## RECORDED DATA
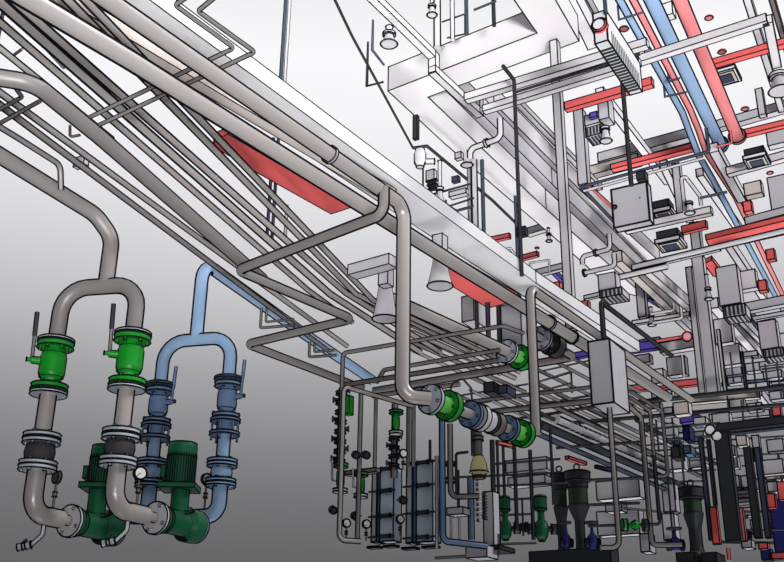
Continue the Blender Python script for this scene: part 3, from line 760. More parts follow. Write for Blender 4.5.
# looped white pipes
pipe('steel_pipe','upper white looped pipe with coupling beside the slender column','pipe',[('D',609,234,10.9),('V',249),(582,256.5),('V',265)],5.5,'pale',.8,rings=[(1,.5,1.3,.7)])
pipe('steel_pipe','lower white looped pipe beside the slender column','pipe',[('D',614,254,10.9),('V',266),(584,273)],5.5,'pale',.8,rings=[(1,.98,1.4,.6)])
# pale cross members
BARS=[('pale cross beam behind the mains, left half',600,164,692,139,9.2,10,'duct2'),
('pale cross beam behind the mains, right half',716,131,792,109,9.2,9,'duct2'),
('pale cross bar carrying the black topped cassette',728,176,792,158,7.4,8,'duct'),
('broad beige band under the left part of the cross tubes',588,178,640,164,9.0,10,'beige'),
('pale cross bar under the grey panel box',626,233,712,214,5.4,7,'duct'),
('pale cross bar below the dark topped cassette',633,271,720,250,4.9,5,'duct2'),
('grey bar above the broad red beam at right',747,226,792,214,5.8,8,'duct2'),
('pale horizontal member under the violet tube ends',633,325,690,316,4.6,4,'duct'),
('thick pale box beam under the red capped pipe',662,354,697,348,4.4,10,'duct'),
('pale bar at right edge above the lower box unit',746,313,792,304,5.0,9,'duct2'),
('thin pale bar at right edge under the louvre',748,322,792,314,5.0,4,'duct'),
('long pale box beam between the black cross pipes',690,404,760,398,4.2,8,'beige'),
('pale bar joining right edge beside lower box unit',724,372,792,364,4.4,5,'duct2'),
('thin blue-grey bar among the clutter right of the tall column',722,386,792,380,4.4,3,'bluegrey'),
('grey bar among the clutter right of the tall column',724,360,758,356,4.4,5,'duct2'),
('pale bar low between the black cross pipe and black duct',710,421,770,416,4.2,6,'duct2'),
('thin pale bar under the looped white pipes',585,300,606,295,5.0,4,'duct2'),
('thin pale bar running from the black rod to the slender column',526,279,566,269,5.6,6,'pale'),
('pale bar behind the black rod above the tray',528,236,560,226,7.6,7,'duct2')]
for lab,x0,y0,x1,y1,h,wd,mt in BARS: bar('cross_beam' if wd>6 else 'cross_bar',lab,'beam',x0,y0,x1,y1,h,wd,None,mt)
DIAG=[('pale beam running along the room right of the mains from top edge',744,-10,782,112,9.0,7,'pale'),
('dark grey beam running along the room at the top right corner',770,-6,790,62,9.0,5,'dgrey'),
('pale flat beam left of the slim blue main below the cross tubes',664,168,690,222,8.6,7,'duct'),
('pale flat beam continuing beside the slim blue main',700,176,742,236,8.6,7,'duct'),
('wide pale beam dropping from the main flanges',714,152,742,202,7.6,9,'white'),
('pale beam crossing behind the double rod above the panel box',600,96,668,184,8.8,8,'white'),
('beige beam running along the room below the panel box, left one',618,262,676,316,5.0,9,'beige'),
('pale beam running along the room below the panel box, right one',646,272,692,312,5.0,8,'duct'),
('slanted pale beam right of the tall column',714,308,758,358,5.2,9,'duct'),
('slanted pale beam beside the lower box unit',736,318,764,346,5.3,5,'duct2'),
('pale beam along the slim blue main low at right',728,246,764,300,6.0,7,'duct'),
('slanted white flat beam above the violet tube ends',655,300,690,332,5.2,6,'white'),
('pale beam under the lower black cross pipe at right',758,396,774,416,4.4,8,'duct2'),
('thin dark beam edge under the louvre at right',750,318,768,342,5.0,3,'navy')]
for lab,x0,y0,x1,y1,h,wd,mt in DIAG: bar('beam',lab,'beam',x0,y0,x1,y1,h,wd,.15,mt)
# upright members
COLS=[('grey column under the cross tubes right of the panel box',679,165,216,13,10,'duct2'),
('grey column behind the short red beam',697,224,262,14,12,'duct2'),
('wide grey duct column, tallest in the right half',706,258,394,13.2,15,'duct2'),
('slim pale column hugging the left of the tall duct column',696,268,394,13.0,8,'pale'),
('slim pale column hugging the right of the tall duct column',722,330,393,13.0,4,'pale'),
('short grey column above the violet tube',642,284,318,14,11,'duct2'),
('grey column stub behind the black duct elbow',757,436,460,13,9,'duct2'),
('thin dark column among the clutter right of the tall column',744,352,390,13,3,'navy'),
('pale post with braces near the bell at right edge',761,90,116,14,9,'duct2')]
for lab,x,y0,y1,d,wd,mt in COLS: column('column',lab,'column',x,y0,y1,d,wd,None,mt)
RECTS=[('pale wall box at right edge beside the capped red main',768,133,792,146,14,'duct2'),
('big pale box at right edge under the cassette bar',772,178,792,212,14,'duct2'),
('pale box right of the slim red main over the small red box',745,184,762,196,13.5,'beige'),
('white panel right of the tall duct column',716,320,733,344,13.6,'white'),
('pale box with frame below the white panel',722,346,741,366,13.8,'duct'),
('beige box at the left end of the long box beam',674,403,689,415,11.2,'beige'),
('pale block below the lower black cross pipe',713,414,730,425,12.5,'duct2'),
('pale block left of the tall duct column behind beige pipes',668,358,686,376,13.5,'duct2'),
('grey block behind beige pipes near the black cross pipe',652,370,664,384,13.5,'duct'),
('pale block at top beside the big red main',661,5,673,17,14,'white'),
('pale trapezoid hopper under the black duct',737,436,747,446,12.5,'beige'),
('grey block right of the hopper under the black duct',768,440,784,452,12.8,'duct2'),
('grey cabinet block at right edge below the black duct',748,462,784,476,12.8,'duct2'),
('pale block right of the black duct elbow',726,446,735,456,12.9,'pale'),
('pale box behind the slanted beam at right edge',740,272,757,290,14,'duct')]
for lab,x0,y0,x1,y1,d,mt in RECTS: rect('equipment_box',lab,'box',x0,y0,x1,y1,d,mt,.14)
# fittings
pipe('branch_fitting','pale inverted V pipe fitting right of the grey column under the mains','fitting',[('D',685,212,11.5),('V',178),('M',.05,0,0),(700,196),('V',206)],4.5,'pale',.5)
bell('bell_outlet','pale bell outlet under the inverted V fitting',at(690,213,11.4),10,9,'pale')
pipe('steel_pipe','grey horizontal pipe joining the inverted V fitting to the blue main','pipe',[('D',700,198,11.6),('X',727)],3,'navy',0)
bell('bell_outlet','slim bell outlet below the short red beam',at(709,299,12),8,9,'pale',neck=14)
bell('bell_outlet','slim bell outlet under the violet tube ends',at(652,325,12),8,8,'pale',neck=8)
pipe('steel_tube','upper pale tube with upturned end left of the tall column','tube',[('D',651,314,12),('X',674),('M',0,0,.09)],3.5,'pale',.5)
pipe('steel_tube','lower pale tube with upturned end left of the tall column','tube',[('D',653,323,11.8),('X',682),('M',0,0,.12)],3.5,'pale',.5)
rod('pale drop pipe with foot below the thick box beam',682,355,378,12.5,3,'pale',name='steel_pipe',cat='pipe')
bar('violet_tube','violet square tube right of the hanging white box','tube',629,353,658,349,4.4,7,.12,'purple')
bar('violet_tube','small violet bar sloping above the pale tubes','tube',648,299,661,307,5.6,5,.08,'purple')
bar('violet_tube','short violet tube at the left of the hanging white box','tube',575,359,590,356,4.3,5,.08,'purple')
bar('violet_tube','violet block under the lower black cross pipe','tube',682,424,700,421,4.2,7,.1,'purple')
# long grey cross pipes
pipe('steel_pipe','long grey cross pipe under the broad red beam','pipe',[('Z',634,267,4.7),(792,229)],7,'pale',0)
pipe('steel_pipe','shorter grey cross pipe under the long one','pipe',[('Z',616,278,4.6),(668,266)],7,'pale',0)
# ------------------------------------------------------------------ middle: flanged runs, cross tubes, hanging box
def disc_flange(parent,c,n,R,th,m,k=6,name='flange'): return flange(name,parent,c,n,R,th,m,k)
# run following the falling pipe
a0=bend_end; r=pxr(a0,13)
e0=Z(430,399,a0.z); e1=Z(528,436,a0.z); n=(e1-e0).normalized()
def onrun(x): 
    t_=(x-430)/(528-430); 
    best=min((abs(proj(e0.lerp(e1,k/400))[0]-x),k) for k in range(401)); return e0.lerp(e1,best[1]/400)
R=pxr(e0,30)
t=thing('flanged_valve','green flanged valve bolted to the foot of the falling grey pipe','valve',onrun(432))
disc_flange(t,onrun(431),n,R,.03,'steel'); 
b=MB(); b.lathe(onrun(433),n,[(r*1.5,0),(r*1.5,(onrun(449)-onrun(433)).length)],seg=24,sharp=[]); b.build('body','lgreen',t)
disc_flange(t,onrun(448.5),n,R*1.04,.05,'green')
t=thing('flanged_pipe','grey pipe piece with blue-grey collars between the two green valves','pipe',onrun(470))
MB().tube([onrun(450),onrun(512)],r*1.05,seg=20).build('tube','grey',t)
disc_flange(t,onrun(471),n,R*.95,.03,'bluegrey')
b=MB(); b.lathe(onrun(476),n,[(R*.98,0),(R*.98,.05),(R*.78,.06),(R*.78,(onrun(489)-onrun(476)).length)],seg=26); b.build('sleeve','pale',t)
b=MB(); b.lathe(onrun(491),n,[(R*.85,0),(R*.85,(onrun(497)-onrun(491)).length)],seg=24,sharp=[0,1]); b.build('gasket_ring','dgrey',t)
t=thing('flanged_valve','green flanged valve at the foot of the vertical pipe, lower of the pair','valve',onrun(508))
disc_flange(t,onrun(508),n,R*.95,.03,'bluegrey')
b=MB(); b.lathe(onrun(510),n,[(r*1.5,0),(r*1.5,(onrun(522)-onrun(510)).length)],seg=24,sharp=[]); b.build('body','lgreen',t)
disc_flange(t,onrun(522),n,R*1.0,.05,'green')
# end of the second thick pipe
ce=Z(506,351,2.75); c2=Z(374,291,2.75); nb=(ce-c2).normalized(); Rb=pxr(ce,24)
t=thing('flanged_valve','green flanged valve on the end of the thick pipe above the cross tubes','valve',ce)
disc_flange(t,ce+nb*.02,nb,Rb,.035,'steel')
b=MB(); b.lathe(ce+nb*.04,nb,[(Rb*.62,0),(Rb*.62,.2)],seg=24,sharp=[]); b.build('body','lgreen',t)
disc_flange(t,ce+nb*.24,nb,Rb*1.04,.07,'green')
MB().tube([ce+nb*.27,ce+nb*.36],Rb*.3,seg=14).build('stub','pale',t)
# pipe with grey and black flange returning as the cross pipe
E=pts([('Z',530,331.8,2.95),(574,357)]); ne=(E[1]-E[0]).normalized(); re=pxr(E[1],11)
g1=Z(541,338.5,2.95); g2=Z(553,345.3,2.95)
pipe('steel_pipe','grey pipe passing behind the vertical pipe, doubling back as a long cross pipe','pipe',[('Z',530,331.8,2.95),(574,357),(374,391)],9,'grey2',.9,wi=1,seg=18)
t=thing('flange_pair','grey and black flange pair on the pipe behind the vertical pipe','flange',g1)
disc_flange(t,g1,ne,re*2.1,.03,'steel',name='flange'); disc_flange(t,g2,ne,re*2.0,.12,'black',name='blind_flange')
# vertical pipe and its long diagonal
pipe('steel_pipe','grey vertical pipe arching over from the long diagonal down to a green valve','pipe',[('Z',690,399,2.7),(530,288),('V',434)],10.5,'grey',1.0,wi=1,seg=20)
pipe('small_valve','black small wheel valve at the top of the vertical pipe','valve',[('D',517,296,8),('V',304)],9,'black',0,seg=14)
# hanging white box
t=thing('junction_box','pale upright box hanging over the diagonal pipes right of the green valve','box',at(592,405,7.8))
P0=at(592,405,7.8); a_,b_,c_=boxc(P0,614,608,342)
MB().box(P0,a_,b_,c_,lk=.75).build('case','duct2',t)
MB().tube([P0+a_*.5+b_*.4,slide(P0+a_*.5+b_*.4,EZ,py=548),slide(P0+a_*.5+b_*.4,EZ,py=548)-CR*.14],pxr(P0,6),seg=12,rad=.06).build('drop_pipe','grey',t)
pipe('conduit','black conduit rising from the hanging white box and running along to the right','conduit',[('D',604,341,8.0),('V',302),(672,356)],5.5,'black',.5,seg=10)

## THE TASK
Copy all the lines above that hold the string "part".

## FULL ANSWER
Continue the Blender Python script for this scene: part 3, from line 760. More parts follow. Write for Blender 4.5.
('broad beige band under the left part of the cross tubes',588,178,640,164,9.0,10,'beige'),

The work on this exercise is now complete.